Para que o mundo não se torne surdo, Deus precisa permanentemente dos justos, dos honestos, dos verdadeiros, dos coerentes e assim por diante. Jesus Cristo é o Justo por excelência e é o protótipo do justo, pois seu alimento é fazer a vontade de Deus: “Meu alimento é fazer a vontade daquele que me enviou e consumar a sua obra” (Jo 4,34). Por Jesus ser justo em tudo, os seus adversários querem silenciá-lo para sempre. Todas as acusações dos adversários contra Jesus nascem do ódio e da raiva mórbida.


No evangelho de João a ameaça sobre a morte de Jesus é constante. À medida que ficamos próximos da Semana santa será importante que dediquemos mais tempo para contemplar o Cristo sofre por nossa causa: Ele está cercado de morte, fruto de um ódio fatal de seus adversários. Trata-se de uma experiência de estar rodeado e encurralado de ódio. É sempre ter gente que está contra e busca nos prejudicar ou acabar com nossa vida por vivermos uma vida digna, honesta e justa, como acabaram com a vida terrestre de Jesus. Ao pé da cruz alguém vai fazer a gozação contra Jesus: “Se tu és Filho de Deus...!”. Estas palavras continuam ressonando: “Se tu és justo, bom, religioso, frequentador da Igreja e tens vida honesta e correta, por que Deus permite as coisas ruins na tua vida?”. Jesus enfrenta tudo na serenidade porque Ele se sabe amado por Deus apesar do sofrimento. No mesmo momento em que é odiado, acusado, isolado, Jesus se sabe amado. Jesus é um homem cheio de paz ainda que esteja rodeado de homens rancorosos, porque vive sua relação profunda com o Pai.


Não sejamos os justos cansados por causa do mal que é, aparentemente, onipresente e onipotente. O mal e a maldade não têm futuro. Jesus Cristo veio manifestar o amor de Deus que nos espera como um Pai amoroso para nos receber nas moradas eternas depois de termos caminhado por esta vida fazendo o bem a todos. Para os justos, a exemplo de Jesus, a morte não tem a última palavra e sim a vida. A vida dos justos está nas mãos de Deus. Nossa passagem por este mundo nos conduzirá para a possessão dos bens eternos na medida em que abandonarmos nossos egoísmos e amarmos com lealdade nosso próximo na mesma forma que Deus nos ama (cf. Jo 15,12). Deus está sempre próximo daqueles que sabem amar e vivem fieis.

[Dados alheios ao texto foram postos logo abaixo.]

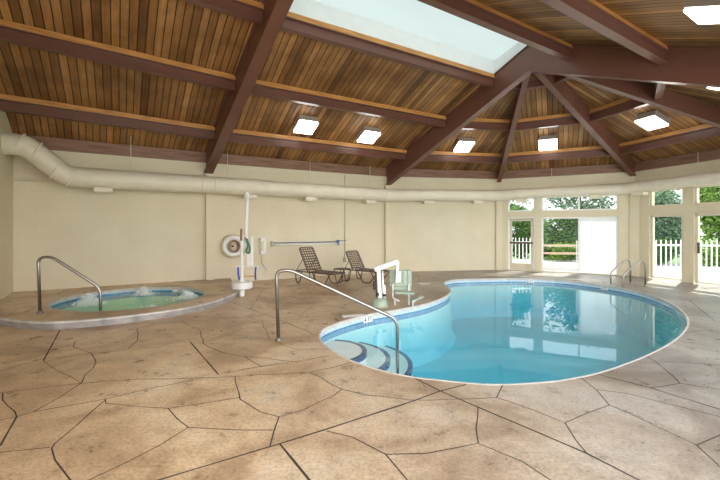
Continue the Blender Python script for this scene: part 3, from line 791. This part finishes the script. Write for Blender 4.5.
for u in (104, 246, 309, 372, 424, 476, 525, 594, 636):
    p, d, r = duct_at(u); d = Vector((d.x, d.y, 0)).normalized(); R_ = Matrix((d, Vector((-d.y, d.x, 0)), Vector((0, 0, 1)))).transposed()
    b = BM(); box(b, p + Vector((0, 0, -r - .035)), (.36, .22, .10), R_, .008); vb = link('air_register', b, M['trimcream'], duct)
    b = BM()
    for k in range(5): box(b, p + Vector((0, 0, -r - .088)) + Vector((-d.y, d.x, 0)) * (-.08 + .04 * k), (.32, .006, .012), R_)
    link('louvres', b, M['trimcream'], vb)
for u in (123, 229.5, 308.5, 372.5, 557, 695):
    p, d, r = duct_at(u)
    b = BM(); tube(b, [p + Vector((0, 0, r - .01)), Vector((p.x, p.y, 3.60 if u > 200 else 3.75))], .008, 8)
    lathe(b, [(.03, 0), (.03, .02), (.012, .03)], p + Vector((0, 0, r - .005)), 12); link('hanger_rod', b, M['trimcream'], duct)

# ------------------------------------------------------------------ ceiling lights
def hit_plane(u, v, P, n):
    d = Vector(((u - 360) / F, 1, -(v - HZ) / F)); o = Vector((0, 0, CH)); t = (P - o).dot(n) / d.dot(n); return o + d * t
def lamp(u, v, P, Q, R_, size, label, c=None):
    n = (Q - P).cross(R_ - P).normalized()
    if n.z > 0: n = -n
    c = hit_plane(u, v, P + n * .22, n) if c is None else c + n * .22; x = (Q - P).normalized(); y = n.cross(x).normalized(); top = c - n * .215
    o = empty('ceiling_light', top, label, 'light', 'square ceiling lights')
    Rm = Matrix((x, y, n)).transposed()
    b = BM()
    vs = box(b, (0, 0, 0), (1, 1, .17), None, .0)
    for vv in b.verts: vv.co.x *= size * (1.0 if vv.co.z > 0 else .92); vv.co.y *= size * (1.0 if vv.co.z > 0 else .92)
    T = Matrix.Translation(top + n * .087) @ Rm.to_4x4()
    for vv in b.verts: vv.co = T @ vv.co
    bmesh.ops.recalc_face_normals(b, faces=b.faces); link('housing', b, M['housing'], o)
    b = BM(); box(b, (0, 0, 0), (size * .99, size * .99, .045), None, .012)
    T = Matrix.Translation(top + n * .197) @ Rm.to_4x4()
    for vv in b.verts: vv.co = T @ vv.co
    link('diffuser', b, M['lamp'], o, False); return o
LA, LB = [ln(i, 1, 'A') for i in range(5)], [ln(i, 1, 'B') for i in range(5)]
RA_, RB_ = [ln(i, -1, 'A') for i in range(5)], [ln(i, -1, 'B') for i in range(5)]
lamp(306, 128, LA[1], LB[1], LB[2], .52, 'square white ceiling light, left one of the pair below the skylight')
lamp(369, 138, LA[1], LB[1], LB[2], .52, 'square white ceiling light, right one of the pair below the skylight')
lamp(464, 147.5, rib(C, V1, .8), rib(C, VB2, .8), rib(C, V1, .2), .52, 'square ceiling light between the deep roof frame and the narrow hip rafter')
lamp(548, 145.5, rib(C, VB2, .8), rib(C, VB3, .8), rib(C, VB3, .2), .52, 'square ceiling light straight above the white sliding panel side of the windows')
lamp(651, 124, rib(C, VB3, .8), rib(C, VB4, .8), rib(C, VB4, .2), .52, 'square ceiling light above the right windows')
lamp(726, 87, rib(C, VB4, .8), rib(C, V5o, .8), rib(C, V5o, .2), .52, 'square ceiling light cut by the right edge, below the roof frame')
lamp(716, 17, RA_[1], RB_[1], RB_[2], .52, 'largest nearest ceiling light in the top right corner')

def spot_on(a, b, i, f, g): return (a[i].lerp(b[i], f)).lerp(a[i + 1].lerp(b[i + 1], f), g)
lamp(0, 0, RA_[1], RB_[1], RB_[2], .52, 'added fill light on the near slope above the camera, out of view', spot_on(RA_, RB_, 1, .18, .5))  # this and the next two: unseen lamps added to brighten deck and walls
RW_ = [ln(i, -1, 'W') for i in range(5)]
lamp(0, 0, RW_[1], RA_[1], RA_[2], .52, 'added fill light on the near slope left of the camera, out of view', spot_on(RW_, RA_, 1, .62, .5))
lamp(0, 0, RW_[1], RA_[1], RA_[2], .52, 'added fill light on the near slope toward the left end wall, out of view', spot_on(RW_, RA_, 1, .22, .5))

# ------------------------------------------------------------------ loungers
def strap_panel(bm, L0, L1, W_, nx, ny, Rm, org, wv=.035):
    """woven straps across a frame panel: local x from L0 to L1, y +-W_/2"""
    for k in range(nx):
        x = L0 + (L1 - L0) * (k + .5) / nx
        box(bm, org + Rm @ Vector((x, 0, .004)), (wv, W_, .004), Rm)
    for k in range(ny):
        y = -W_ / 2 + W_ * (k + .5) / ny
        box(bm, org + Rm @ Vector(((L0 + L1) / 2, y, -.002)), (L1 - L0, wv, .004), Rm)
def lounger(hinge, az, back, label, rear=.55, ln_=.92):
    f = Vector((math.sin(az), math.cos(az), 0)); s = Vector((f.y, -f.x, 0)); upv = Vector((0, 0, 1)); SH = .33; W_ = .54
    o = empty('chaise_lounge', at_z(hinge, 0), label, 'lounge chair', 'brown strap chaise lounges by the back wall')
    h = at_z(hinge, SH); P = lambda x, y, z: at_z(hinge, 0) + f * x + s * y + upv * z
    b = BM(); r = .016
    ring = [P(-rear, -W_ / 2, SH), P(-rear, W_ / 2, SH), P(ln_, W_ / 2, SH), P(ln_, -W_ / 2, SH), P(-rear, -W_ / 2, SH)]
    tube(b, rounded(ring, .06, 4), r, 8); tube(b, [P(.0, -W_ / 2, SH), P(.0, W_ / 2, SH)], r * .8, 8); tube(b, [P(.6, -W_ / 2, SH), P(.6, W_ / 2, SH)], r * .8, 8)
    link('frame', b, M['brown'], o)
    bx, bz, bl = back; bd = Vector((bx, bz)).normalized()
    B = lambda t, y: P(-bd.x * t, y, SH + bd.y * t)
    b = BM(); tube(b, rounded([B(0, -W_ / 2), B(bl, -W_ / 2), B(bl, W_ / 2), B(0, W_ / 2)], .09, 5), r, 8); bf = link('backrest_frame', b, M['brown'], o)
    Rm = Matrix((-f * bd.x + upv * bd.y, s, (f * bd.y + upv * bd.x))).transposed()
    b = BM(); strap_panel(b, .04, bl - .02, W_ - .02, 9, 6, Rm, h, .03); link('backrest_straps', b, M['strap'], o)
    Rs = Matrix((f, s, upv)).transposed()
    b = BM(); strap_panel(b, .03, ln_ - .02, W_ - .02, 11, 6, Rs, h, .03); link('seat_straps', b, M['strap'], o)
    for y in (-W_ / 2, W_ / 2):
        b = BM(); tube(b, rounded([P(.18, y, SH - .01), P(.38, y, .016), P(.62, y, .016), P(ln_ - .08, y, SH - .01)], .05, 4), r, 8); link('leg', b, M['brown'], o)
        b = BM(); tube(b, rounded([P(.30 - rear, y, SH - .01), P(.22 - rear, y, .016), P(.08 - rear, y, .016), P(.03 - rear, y, SH - .01)], .04, 4), r, 8); link('leg', b, M['brown'], o)
        b = BM(); tube(b, [P(.05 - rear, y * .95, SH), B(bl * .55, y * .95)], .010, 8); link('recline_stay', b, M['brown'], o)
    return o
lounger(V2(-1.27, 10.9), math.radians(129), (.36, .65, .76), 'brown woven-strap chaise lounge on the left, its back raised higher')
lounger(V2(-.03, 11.4), math.radians(130), (.30, .53, .61), 'brown woven-strap chaise lounge on the right, its back lower behind the side table', .38, 1.0)
tb = V2(-.52, 11.1)
st = empty('side_table', tb, 'small brown side table standing between the two chaise lounges', 'table')
f = Vector((math.sin(2.1), math.cos(2.1), 0)); s = Vector((f.y, -f.x, 0)); 
P = lambda x, y, z: tb + f * x + s * y + Vector((0, 0, z))
b = BM(); tube(b, rounded([P(-.17, -.17, .38), P(.17, -.17, .38), P(.17, .17, .38), P(-.17, .17, .38), P(-.17, -.17, .38)], .04, 4), .014, 8)
box(b, P(0, 0, .382), (.34, .34, .012), Matrix((f, s, Vector((0, 0, 1)))).transposed(), .004); link('table_top', b, M['brown'], st)
for y in (-.16, .16):
    b = BM(); tube(b, rounded([P(-.16, y, .37), P(-.08, y, .014), P(.10, y, .014), P(.16, y, .37)], .04, 4), .012, 8); link('leg', b, M['brown'], st)

# ------------------------------------------------------------------ pool lift
lb = V2(.38, 7.62)
lift_o = empty('pool_lift', lb, 'white pool lift with a sage green seat standing at the pool edge', 'pool lift')
X, Y_, Z_ = Vector((1, 0, 0)), Vector((.12, .99, 0)), Vector((0, 0, 1))
Q = lambda x, y, z: lb + X * x + Y_ * y + Z_ * z
b = BM(); lathe(b, [(.17, 0), (.17, .03), (.155, .12), (.12, .17), (.05, .18)], Q(0, 0, 0), 20); link('base', b, M['sage'], lift_o, True)
b = BM(); box(b, Q(.0, -.01, .46), (.075, .075, .62), Matrix.Rotation(-.06, 3, 'Y'), .01); link('mast', b, M['whitep'], lift_o)
b = BM(); tube(b, [Q(.08, .05, .15), Q(.06, .05, .70)], .018, 10); tube(b, [Q(.10, .05, .12), Q(.095, .05, .42)], .028, 10); link('actuator', b, M['whitep'], lift_o)
b = BM(); tube(b, [Q(-.06, .02, .1), Q(-.07, .02, .74)], .012, 8); box(b, Q(-.09, .02, .42), (.07, .06, .16), None, .01); box(b, Q(-.03, -.02, .25), (.05, .1, .05), None, .005); box(b, Q(.1, -.02, .23), (.08, .1, .035), None, .005); link('cables_and_battery', b, M['dark'], lift_o)
b = BM(); a, c = Q(-.10, 0, .73), Q(.36, .12, .885); d = c - a
Rm = d.to_track_quat('X', 'Z').to_matrix(); box(b, (a + c) / 2, (d.length, .09, .095), Rm, .012); link('boom', b, M['whitep'], lift_o)
b = BM(); box(b, Q(.35, .15, .66), (.055, .05, .42), Matrix.Rotation(.06, 3, 'Y'), .008); box(b, Q(.37, .16, .57), (.10, .02, .22), None, .008); link('seat_hanger', b, M['whitep'], lift_o)
b = BM(); Rb = Matrix.Rotation(-.12, 3, 'X')
box(b, Q(.41, .30, .52), (.46, .05, .34), Rb, .022)
for xx in (.24, .34, .48, .58): box(b, Q(xx, .265, .56), (.035, .02, .28), Rb, .008)
link('seat_back', b, M['sage'], lift_o)
b = BM(); box(b, Q(.48, .12, .27), (.40, .36, .05), Matrix.Rotation(.05, 3, 'Y'), .02); box(b, Q(.44, .26, .31), (.36, .05, .10), None, .015); link('seat', b, M['sage'], lift_o)
for xx in (.26, .58):
    b = BM(); tube(b, rounded([Q(xx, .20, .42), Q(xx, .18, .14), Q(xx + .12, -.02, .12)], .05, 4), .016, 8); link('seat_frame', b, M['whitep'], lift_o)
b = BM(); box(b, Q(.74, .0, .17), (.26, .24, .035), Matrix.Rotation(-.35, 3, 'Y'), .012); link('footrest', b, M['sage'], lift_o)
for pts_ in ([Q(.82, -.06, .22), Q(.66, -.08, .10), Q(.66, -.08, .0)], [Q(.30, .18, .14), Q(.30, .18, .0)], [Q(.58, .18, .14), Q(.58, .18, .0)]):
    b = BM(); tube(b, pts_, .016, 8); link('support_leg', b, M['whitep'], lift_o)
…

A Palavra de Deus foi e é proclamada sobre nós para que ela se converta em nossa salvação. E ao entrar em comunhão de vida com Jesus na Eucaristia é porque queremos entregar todo nosso ser para o bem, para a salvação de todos. O mal não tem futuro algum. Acaba destruindo-se a si mesmo. É essa a profunda convicção de Jesus. Por isso, ele não pede ao Pai nenhum poder destruidor; não pede legiões de anjos que o protejam. Tampouco o crucificado devolve o mal pelo mal, nem insulto por insulto, nem profere ameaças (1Pd 2,23). Um poder desarmado e vulnerável pode ser também um poder que desarma. O poder de Deus é o poder do amor que se encarna na vida de Jesus. É esse poder do amor o que lhe permite exclamar: “Pai, perdoa-lhes porque não sabem o que fazem” (Lc 23,34), pois ele sabe que o mal não tem futuro, somente o bem.


Jesus nos ensina que temos que nos apegar a Deus para manter nossa paz e serenidade apesar da realidade dura que nos cerca, e não ao caminho que temos para ir até Ele. Não podemos nos escravizar a uma maneira como a única maneira para chegar até Deus, pois nos colocaremos como superiores e fiscalizadores dos outros. Temos que estar abertos para qualquer forma que Deus queira para se apresentar ou para se revelar. Deus sempre quer nos surpreender em todos os momentos. “Se dizes ‘já basta’, estás perdidos. Aumenta sempre, progride sempre, avança sempre, não pares no caminho, não voltas atrás, não te desvies”, dizia Santo Agostinho.